-- Information supplied --
--

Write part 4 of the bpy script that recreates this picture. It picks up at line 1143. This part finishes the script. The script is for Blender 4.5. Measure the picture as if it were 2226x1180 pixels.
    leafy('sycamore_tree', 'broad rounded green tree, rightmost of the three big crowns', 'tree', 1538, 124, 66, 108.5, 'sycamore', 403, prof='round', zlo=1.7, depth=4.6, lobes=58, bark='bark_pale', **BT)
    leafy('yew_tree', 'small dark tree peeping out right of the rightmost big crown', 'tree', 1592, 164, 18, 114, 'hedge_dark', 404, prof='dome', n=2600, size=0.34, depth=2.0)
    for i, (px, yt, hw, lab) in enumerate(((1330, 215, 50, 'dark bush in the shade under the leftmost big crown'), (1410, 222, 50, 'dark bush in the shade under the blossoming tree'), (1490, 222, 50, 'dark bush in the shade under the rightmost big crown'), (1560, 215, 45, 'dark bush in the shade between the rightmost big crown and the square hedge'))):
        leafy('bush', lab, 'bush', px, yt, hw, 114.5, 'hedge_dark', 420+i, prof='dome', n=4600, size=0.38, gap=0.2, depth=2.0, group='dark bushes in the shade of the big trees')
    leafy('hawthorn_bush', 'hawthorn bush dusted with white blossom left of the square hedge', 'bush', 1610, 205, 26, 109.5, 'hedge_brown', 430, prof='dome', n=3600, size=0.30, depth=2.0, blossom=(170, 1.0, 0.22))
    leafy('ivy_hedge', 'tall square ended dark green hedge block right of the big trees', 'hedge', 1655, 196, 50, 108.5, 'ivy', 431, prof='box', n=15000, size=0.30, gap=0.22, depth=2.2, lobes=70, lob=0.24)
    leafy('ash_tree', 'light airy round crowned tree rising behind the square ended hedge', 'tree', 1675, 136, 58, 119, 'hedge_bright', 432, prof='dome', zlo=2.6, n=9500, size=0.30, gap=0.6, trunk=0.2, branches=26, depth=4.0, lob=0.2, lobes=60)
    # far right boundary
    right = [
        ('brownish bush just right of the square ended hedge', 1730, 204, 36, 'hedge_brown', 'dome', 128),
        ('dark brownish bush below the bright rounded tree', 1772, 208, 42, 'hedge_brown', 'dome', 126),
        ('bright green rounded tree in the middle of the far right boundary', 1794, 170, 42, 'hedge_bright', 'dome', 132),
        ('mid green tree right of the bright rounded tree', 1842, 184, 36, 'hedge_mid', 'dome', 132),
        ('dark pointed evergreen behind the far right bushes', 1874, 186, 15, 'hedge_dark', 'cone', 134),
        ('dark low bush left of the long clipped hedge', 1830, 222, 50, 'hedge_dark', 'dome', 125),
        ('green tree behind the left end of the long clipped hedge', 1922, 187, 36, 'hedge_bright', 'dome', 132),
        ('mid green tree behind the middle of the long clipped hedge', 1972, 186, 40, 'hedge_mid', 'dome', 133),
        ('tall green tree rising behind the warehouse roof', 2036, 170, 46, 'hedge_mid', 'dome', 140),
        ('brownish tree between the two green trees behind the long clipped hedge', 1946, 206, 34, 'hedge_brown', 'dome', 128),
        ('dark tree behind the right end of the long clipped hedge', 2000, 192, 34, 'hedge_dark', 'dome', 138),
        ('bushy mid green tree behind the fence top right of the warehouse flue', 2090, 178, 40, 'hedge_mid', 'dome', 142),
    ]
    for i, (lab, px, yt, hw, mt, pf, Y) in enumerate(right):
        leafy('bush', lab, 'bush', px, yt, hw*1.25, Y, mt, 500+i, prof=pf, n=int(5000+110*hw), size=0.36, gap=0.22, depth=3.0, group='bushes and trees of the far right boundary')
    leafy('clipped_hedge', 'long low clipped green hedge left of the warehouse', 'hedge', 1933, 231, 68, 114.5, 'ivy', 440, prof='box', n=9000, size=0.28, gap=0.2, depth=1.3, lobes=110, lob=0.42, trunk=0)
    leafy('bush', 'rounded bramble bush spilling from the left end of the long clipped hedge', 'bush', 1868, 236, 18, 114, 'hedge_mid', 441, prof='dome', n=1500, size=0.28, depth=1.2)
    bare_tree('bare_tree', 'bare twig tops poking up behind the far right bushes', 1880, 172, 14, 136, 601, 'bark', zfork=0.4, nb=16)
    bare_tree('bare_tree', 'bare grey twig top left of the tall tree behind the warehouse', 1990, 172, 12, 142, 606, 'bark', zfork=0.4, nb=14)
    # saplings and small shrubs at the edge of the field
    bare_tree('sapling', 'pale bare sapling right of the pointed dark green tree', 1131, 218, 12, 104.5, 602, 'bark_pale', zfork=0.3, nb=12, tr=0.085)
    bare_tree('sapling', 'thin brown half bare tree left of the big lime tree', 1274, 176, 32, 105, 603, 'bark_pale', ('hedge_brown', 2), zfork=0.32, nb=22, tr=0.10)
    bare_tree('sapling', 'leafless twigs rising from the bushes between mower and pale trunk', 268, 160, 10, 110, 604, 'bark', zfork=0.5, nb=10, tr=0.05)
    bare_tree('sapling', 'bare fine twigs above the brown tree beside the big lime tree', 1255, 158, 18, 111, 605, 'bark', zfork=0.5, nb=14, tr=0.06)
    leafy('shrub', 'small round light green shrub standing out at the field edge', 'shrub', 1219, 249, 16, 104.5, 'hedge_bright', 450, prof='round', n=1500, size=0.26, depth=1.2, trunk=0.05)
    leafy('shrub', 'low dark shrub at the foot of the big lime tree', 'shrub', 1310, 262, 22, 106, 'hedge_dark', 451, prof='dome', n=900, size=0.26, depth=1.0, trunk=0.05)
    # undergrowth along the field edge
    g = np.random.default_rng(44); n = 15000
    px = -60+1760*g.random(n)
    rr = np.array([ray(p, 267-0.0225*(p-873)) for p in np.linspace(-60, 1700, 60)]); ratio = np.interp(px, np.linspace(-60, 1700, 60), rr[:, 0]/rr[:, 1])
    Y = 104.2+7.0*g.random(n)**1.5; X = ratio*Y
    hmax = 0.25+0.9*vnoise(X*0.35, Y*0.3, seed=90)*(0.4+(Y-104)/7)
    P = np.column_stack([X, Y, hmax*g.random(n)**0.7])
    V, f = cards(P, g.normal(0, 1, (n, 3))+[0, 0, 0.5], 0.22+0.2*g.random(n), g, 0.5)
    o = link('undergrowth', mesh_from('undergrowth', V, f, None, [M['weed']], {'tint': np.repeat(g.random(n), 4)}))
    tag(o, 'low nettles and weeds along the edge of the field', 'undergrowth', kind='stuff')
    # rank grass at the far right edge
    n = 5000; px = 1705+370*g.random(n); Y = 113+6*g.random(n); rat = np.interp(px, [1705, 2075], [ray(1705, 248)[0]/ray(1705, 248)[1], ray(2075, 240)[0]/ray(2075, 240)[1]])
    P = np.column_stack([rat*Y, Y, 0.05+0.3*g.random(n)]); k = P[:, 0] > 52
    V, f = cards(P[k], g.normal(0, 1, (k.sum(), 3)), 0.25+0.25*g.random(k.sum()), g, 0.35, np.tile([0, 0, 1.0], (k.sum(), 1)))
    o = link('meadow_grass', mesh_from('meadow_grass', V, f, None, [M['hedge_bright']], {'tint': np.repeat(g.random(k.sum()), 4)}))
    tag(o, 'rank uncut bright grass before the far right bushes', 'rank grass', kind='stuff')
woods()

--

-- The task --
Write out exactly the lines from the start of the material through the line with "for i, (px, yt, hw, lab)". No other output is expected.

-- Correct output --
Write part 4 of the bpy script that recreates this picture. It picks up at line 1143. This part finishes the script. The script is for Blender 4.5. Measure the picture as if it were 2226x1180 pixels.
    leafy('sycamore_tree', 'broad rounded green tree, rightmost of the three big crowns', 'tree', 1538, 124, 66, 108.5, 'sycamore', 403, prof='round', zlo=1.7, depth=4.6, lobes=58, bark='bark_pale', **BT)
    leafy('yew_tree', 'small dark tree peeping out right of the rightmost big crown', 'tree', 1592, 164, 18, 114, 'hedge_dark', 404, prof='dome', n=2600, size=0.34, depth=2.0)
    for i, (px, yt, hw, lab) in enumerate(((1330, 215, 50, 'dark bush in the shade under the leftmost big crown'), (1410, 222, 50, 'dark bush in the shade under the blossoming tree'), (1490, 222, 50, 'dark bush in the shade under the rightmost big crown'), (1560, 215, 45, 'dark bush in the shade between the rightmost big crown and the square hedge'))):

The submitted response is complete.